On Thu, 2005-04-14 at 12:06 -0400, Karl MacMillan wrote:
Just to be clear, this decision is really to continue the movement
away from avc
messages being a complete source for audit message related to SELinux to both
avc and syscall auditing being required to get a full picture. My sense is that
this is the direction that things must go in for technical and political
reasons, though I have to say that my preference would be (for what it's worth)

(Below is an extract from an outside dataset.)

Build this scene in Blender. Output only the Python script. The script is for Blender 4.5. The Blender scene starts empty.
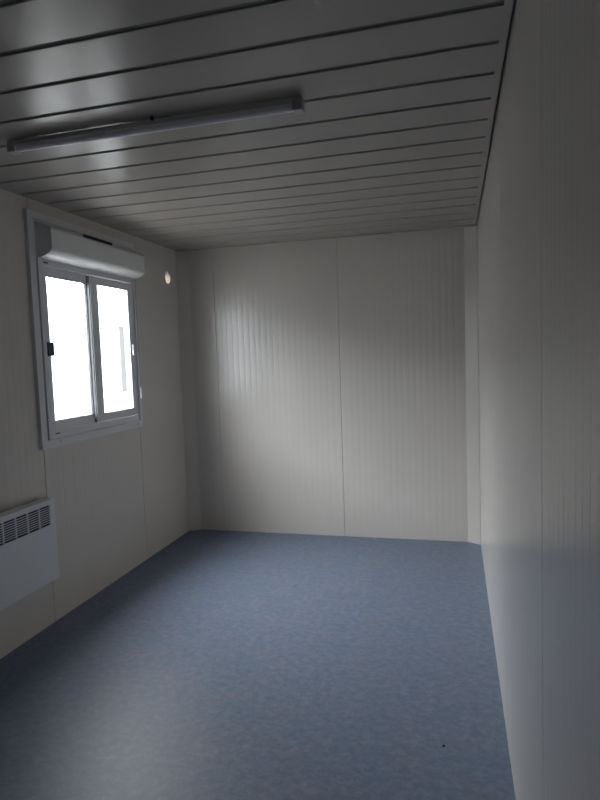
import bpy, bmesh, math, random
from mathutils import Vector, Matrix

# ---------------------------------------------------------------- constants
W, H = 2.428, 2.40            # room width (x) and height (z); far wall at y = 0
BACK = -6.0                   # rear wall behind the camera
TH = 0.06                     # sandwich panel thickness
SC = bpy.context.scene
COL = SC.collection

# ---------------------------------------------------------------- camera
def make_camera():
    yaw, pitch, roll, f = 0.2602, -0.0748, -0.0345, 583.87
    cy, sy, cp, sp = math.cos(yaw), math.sin(yaw), math.cos(pitch), math.sin(pitch)
    fw = Vector((-sy*cp, cy*cp, sp)); r = Vector((cy, sy, 0)); u = r.cross(fw)
    cr, sr = math.cos(roll), math.sin(roll)
    r2 = r*cr + u*sr; u2 = -r*sr + u*cr
    cd = bpy.data.cameras.new('camera'); co = bpy.data.objects.new('camera', cd); COL.objects.link(co)
    m = Matrix((r2, u2, -fw)).transposed().to_4x4()
    m.translation = Vector((2.2531, -4.6134, 1.4819))
    co.matrix_world = m
    cd.sensor_fit = 'HORIZONTAL'; cd.sensor_width = 36; cd.lens = 36*f/600
    cd.clip_start = 0.02
    SC.camera = co
make_camera()

# ---------------------------------------------------------------- world, light, exposure
SKY = 40.0
wd = bpy.data.worlds.new('overcast_sky'); SC.world = wd; wd.use_nodes = True
nt = wd.node_tree; bg = nt.nodes['Background']
tc = nt.nodes.new('ShaderNodeTexCoord'); sx = nt.nodes.new('ShaderNodeSeparateXYZ')
rp = nt.nodes.new('ShaderNodeValToRGB')
rp.color_ramp.elements[0].position = 0.0; rp.color_ramp.elements[0].color = (0.55, 0.58, 0.62, 1)
rp.color_ramp.elements[1].position = 1.0; rp.color_ramp.elements[1].color = (1.0, 0.98, 0.95, 1)
nt.links.new(tc.outputs['Generated'], sx.inputs[0]); nt.links.new(sx.outputs['Z'], rp.inputs[0])
nt.links.new(rp.outputs[0], bg.inputs[0])
# thin cloud is brighter around the hidden sun
dp = nt.nodes.new('ShaderNodeVectorMath'); dp.operation = 'DOT_PRODUCT'
dp.inputs[1].default_value = Vector((-.95, -.05, .42)).normalized()
mr0 = nt.nodes.new('ShaderNodeMapRange'); mr0.inputs['From Min'].default_value = 0.2; mr0.inputs['From Max'].default_value = 1.0
mr0.inputs['To Min'].default_value = SKY*.50; mr0.inputs['To Max'].default_value = SKY*1.35
nt.links.new(tc.outputs['Generated'], dp.inputs[0]); nt.links.new(dp.outputs['Value'], mr0.inputs['Value'])
nt.links.new(mr0.outputs[0], bg.inputs[1])

pl = bpy.data.lights.new('window_daylight_portal', 'AREA'); pl.shape = 'RECTANGLE'
pl.size = 0.98; pl.size_y = 0.98; pl.cycles.is_portal = True
po = bpy.data.objects.new('window_daylight_portal', pl); COL.objects.link(po)
po.location = (-TH-0.01, -1.2725, 1.57); po.rotation_euler = (0, math.radians(-90), 0)

SC.view_settings.view_transform = 'Standard'; SC.view_settings.look = 'None'
SC.view_settings.exposure = 0.0; SC.view_settings.gamma = 1.0
SC.view_settings.use_curve_mapping = False
SC.render.engine = 'CYCLES'
SC.cycles.use_denoising = True
SC.cycles.max_bounces = 14; SC.cycles.diffuse_bounces = 10; SC.cycles.glossy_bounces = 6
SC.cycles.sample_clamp_indirect = 6.0
SC.cycles.caustics_reflective = True

# ---------------------------------------------------------------- materials
def mat(name, col, rough=0.5, spec=0.5, metal=0.0, var=0.0, vscale=6.0, coat=0.0, bump=0.0, bscale=200.0):
    m = bpy.data.materials.new(name); m.use_nodes = True
    n = m.node_tree.nodes; l = m.node_tree.links; b = n['Principled BSDF']
    b.inputs['Base Color'].default_value = (*col, 1); b.inputs['Roughness'].default_value = rough
    b.inputs['Specular IOR Level'].default_value = spec; b.inputs['Metallic'].default_value = metal
    b.inputs['Coat Weight'].default_value = coat
    if var or bump:
        t = n.new('ShaderNodeTexCoord')
    if var:
        no = n.new('ShaderNodeTexNoise'); no.inputs['Scale'].default_value = vscale; no.inputs['Detail'].default_value = 5
        r = n.new('ShaderNodeValToRGB')
        r.color_ramp.elements[0].position = .3; r.color_ramp.elements[1].position = .7
        r.color_ramp.elements[0].color = (*[c*(1-var) for c in col], 1)
        r.color_ramp.elements[1].color = (*[min(1, c*(1+var)) for c in col], 1)
        l.new(t.outputs['Object'], no.inputs['Vector']); l.new(no.outputs['Fac'], r.inputs[0]); l.new(r.outputs[0], b.inputs['Base Color'])
    if bump:
        no = n.new('ShaderNodeTexNoise'); no.inputs['Scale'].default_value = bscale; no.inputs['Detail'].default_value = 3
        bp = n.new('ShaderNodeBump'); bp.inputs['Strength'].default_value = bump; bp.inputs['Distance'].default_value = .001
        l.new(t.outputs['Object'], no.inputs['Vector']); l.new(no.outputs['Fac'], bp.inputs['Height']); l.new(bp.outputs[0], b.inputs['Normal'])
    return m

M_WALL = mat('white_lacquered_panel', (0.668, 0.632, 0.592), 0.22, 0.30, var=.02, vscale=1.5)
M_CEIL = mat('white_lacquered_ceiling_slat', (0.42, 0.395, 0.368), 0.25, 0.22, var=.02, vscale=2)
M_TRIM = mat('white_corner_sheet', (0.64, 0.606, 0.568), 0.26, 0.30)
M_PVC = mat('white_window_plastic', (0.70, 0.71, 0.73), 0.32)
M_PVC2 = mat('white_shutter_box_plastic', (0.72, 0.72, 0.72), 0.35)
M_PVCD = mat('grey_box_end_cap', (0.50, 0.51, 0.52), 0.5)
M_DARK = mat('dark_plastic', (0.02, 0.022, 0.025), 0.5)
M_LATCH = mat('charcoal_latch_plastic', (0.05, 0.06, 0.065), 0.45)
M_RUBBER = mat('grey_seal_rubber', (0.10, 0.10, 0.11), 0.6)
M_STEELW = mat('white_enamelled_steel', (0.70, 0.72, 0.745), 0.4)
M_HINT = mat('heater_interior', (0.03, 0.03, 0.035), 0.6)
M_LAMPB = mat('lamp_body_enamel', (0.55, 0.55, 0.57), 0.35)
M_DIFF = mat('lamp_diffuser_plastic', (0.80, 0.79, 0.86), 0.3)
M_CAPS = mat('lamp_end_cap_plastic', (0.42, 0.42, 0.44), 0.45)
M_CORD = mat('grey_cord', (0.18, 0.18, 0.19), 0.7)
M_TOG = mat('white_toggle_plastic', (0.85, 0.85, 0.85), 0.3)
M_SCREW = mat('screw_metal', (0.12, 0.12, 0.13), 0.4, metal=.6)
M_DEB = mat('black_grit', (0.01, 0.01, 0.01), 0.7)
M_GROUND = mat('pale_gravel', (0.30, 0.295, 0.29), 0.9, var=.2, vscale=30)
M_REAR = mat('rear_wall_bounce_cut_grey', (0.22, 0.215, 0.21), 0.6)  # unseen rear wall, made dark to cut light bounced into the room
M_GAP = mat('ceiling_gap_painted_shade', (0.17, 0.17, 0.155), 0.8)  # dark colour stands in for the shade inside the slat grooves
M_CABIN = mat('white_cabin_cladding', (0.56, 0.56, 0.56), 0.5)
M_CABGL = mat('dark_cabin_glass', (0.085, 0.085, 0.085), 0.6, 0.0)
M_CABFR = mat('cabin_window_frame', (0.45, 0.45, 0.45), 0.5)
M_OUT = mat('cabin_outside_sheet', (0.6, 0.6, 0.6), 0.6)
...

for SELinux avc audit messages to be complete, self-contained, and be triggered
even with DAC permissions deny access.
The SELinux avc audit messages will remain complete as far as having all
the information you need to tie it back to policy or generate policy
rules, i.e. the security contexts and class information. The auxiliary
audit information (pid, exe, path, port, ipaddr, etc) has always just
been to help track down the causes of denials. As far as being
triggered for DAC denials, that just isn't an option, as the LSM hooks
are placed after the DAC checks in most cases and won't be reached for
DAC denials. That avoids filling the logs with MAC denials that would
have been denied due to DAC anyway (which is quite common due to
application and library probing of the environment) and doesn't leak
information (since both the DAC denial and the MAC denial yield the same
error code). But if your real concern is capturing the relevant
security contexts upon a DAC denial, we can support that; SELinux
already provides hook functions for copying the contexts of processes
and files to buffers to support the /proc/pid/attr and xattr APIs, so
that audit framework can call those hooks and save that information for
processing by audit_log_exit upon DAC denials as well.
At this point, my only real concern is that it be easier for users to
get this
information and I simply don't know enough about the audit infrastructure to
know whether this will be the case or not. What kind of configuration will be
required to get the additional syscall audit messages?
Boot your kernel with audit=1 or run auditctl -e 1 at any time. That
enables syscall auditing. Then, every time SELinux generates an audit
message via avc_audit, a syscall audit record will also be written at
syscall exit, and they can be tied together based on the
timestamp/serial number in the prefix.